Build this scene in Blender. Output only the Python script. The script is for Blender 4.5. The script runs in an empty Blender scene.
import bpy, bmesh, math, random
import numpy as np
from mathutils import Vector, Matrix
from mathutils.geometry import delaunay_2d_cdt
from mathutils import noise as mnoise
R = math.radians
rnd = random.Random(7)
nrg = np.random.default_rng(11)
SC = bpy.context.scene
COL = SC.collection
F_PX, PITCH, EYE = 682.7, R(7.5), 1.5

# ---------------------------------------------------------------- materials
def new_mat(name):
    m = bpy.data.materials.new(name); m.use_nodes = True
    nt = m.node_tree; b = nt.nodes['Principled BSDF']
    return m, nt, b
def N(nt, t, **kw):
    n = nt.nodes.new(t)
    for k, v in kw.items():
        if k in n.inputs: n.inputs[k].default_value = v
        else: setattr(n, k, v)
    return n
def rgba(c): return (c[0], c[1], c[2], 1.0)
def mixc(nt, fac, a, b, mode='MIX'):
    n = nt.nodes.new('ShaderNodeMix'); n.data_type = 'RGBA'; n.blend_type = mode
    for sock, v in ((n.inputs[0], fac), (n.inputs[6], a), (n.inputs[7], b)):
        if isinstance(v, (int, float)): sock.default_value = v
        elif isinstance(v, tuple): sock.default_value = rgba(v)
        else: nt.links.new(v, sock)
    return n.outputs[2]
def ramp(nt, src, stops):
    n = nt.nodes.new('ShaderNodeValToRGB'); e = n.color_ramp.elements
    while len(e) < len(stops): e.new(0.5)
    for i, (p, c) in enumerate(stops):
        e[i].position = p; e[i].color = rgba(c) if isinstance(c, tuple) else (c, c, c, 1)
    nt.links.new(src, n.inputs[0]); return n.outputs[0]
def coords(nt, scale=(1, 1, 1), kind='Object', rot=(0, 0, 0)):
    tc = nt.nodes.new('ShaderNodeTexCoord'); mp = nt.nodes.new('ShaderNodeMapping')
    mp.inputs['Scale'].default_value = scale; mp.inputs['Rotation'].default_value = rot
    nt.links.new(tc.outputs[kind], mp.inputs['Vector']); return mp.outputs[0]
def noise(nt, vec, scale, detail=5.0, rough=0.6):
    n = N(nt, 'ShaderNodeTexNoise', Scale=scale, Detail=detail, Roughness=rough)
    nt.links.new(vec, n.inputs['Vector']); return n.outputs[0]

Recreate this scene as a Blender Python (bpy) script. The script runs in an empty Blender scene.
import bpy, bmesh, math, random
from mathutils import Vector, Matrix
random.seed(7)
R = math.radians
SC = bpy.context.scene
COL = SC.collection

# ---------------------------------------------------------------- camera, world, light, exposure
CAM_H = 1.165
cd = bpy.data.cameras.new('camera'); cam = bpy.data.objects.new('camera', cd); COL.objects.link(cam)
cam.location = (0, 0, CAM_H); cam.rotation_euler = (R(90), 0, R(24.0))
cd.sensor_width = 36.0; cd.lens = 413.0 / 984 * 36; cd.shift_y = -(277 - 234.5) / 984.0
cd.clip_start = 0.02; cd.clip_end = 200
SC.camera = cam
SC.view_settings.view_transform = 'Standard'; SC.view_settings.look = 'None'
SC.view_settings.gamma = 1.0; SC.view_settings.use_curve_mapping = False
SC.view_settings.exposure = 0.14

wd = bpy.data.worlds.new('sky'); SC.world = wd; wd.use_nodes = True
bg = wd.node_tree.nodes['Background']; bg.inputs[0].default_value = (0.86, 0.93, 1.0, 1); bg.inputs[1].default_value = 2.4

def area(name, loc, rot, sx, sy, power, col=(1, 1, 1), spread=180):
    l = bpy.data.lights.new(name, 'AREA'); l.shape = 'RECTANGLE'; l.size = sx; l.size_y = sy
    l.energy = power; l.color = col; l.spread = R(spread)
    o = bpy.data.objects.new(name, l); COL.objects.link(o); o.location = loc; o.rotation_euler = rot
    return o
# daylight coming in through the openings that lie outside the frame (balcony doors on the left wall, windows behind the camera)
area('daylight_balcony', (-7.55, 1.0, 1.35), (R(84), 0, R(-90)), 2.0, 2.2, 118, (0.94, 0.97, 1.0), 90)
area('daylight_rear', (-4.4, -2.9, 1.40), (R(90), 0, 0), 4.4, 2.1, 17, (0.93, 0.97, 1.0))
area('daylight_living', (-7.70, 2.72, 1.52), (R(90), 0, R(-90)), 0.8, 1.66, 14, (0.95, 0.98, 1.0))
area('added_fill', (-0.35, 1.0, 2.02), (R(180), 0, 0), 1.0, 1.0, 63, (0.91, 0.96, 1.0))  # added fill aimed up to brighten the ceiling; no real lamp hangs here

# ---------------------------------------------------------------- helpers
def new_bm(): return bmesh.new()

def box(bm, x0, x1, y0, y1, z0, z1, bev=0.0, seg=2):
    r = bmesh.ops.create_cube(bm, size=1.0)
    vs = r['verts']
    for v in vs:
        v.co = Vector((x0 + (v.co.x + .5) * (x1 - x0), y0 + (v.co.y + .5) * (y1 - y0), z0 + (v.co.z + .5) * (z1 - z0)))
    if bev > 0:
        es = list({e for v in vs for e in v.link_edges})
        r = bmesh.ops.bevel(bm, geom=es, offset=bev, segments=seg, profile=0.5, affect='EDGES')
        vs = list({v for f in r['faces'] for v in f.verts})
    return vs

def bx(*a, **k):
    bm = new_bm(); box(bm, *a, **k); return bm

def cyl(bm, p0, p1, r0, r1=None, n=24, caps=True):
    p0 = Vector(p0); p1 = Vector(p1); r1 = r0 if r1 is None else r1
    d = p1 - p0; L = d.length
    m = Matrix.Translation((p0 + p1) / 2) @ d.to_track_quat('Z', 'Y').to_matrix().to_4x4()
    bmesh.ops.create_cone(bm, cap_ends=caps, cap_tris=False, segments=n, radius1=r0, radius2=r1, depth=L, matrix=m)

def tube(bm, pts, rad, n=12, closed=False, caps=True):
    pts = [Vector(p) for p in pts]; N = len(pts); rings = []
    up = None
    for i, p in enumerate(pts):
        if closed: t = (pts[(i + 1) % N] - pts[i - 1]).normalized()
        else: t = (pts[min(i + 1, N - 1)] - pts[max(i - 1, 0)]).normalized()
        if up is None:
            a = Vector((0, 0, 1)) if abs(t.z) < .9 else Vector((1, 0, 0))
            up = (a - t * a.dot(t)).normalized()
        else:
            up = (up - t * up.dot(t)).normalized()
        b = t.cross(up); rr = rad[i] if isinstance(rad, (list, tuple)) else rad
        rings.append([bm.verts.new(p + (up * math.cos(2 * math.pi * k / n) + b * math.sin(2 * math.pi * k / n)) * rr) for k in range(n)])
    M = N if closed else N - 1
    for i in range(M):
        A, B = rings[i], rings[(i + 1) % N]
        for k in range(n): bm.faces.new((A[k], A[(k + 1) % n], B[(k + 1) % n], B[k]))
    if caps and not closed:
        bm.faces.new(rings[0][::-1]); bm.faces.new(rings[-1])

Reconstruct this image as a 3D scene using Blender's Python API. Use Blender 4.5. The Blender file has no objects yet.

○ ○ ○

REQUIRED WORK =
Write down again the exact lines running from the beginning of the data to the line containing "F_PX, PITCH, EYE = 682.7, R(7.5), 1.5", with both ends included.

SOLVED PROBLEM =
Build this scene in Blender. Output only the Python script. The script is for Blender 4.5. The script runs in an empty Blender scene.
import bpy, bmesh, math, random
import numpy as np
from mathutils import Vector, Matrix
from mathutils.geometry import delaunay_2d_cdt
from mathutils import noise as mnoise
R = math.radians
rnd = random.Random(7)
nrg = np.random.default_rng(11)
SC = bpy.context.scene
COL = SC.collection
F_PX, PITCH, EYE = 682.7, R(7.5), 1.5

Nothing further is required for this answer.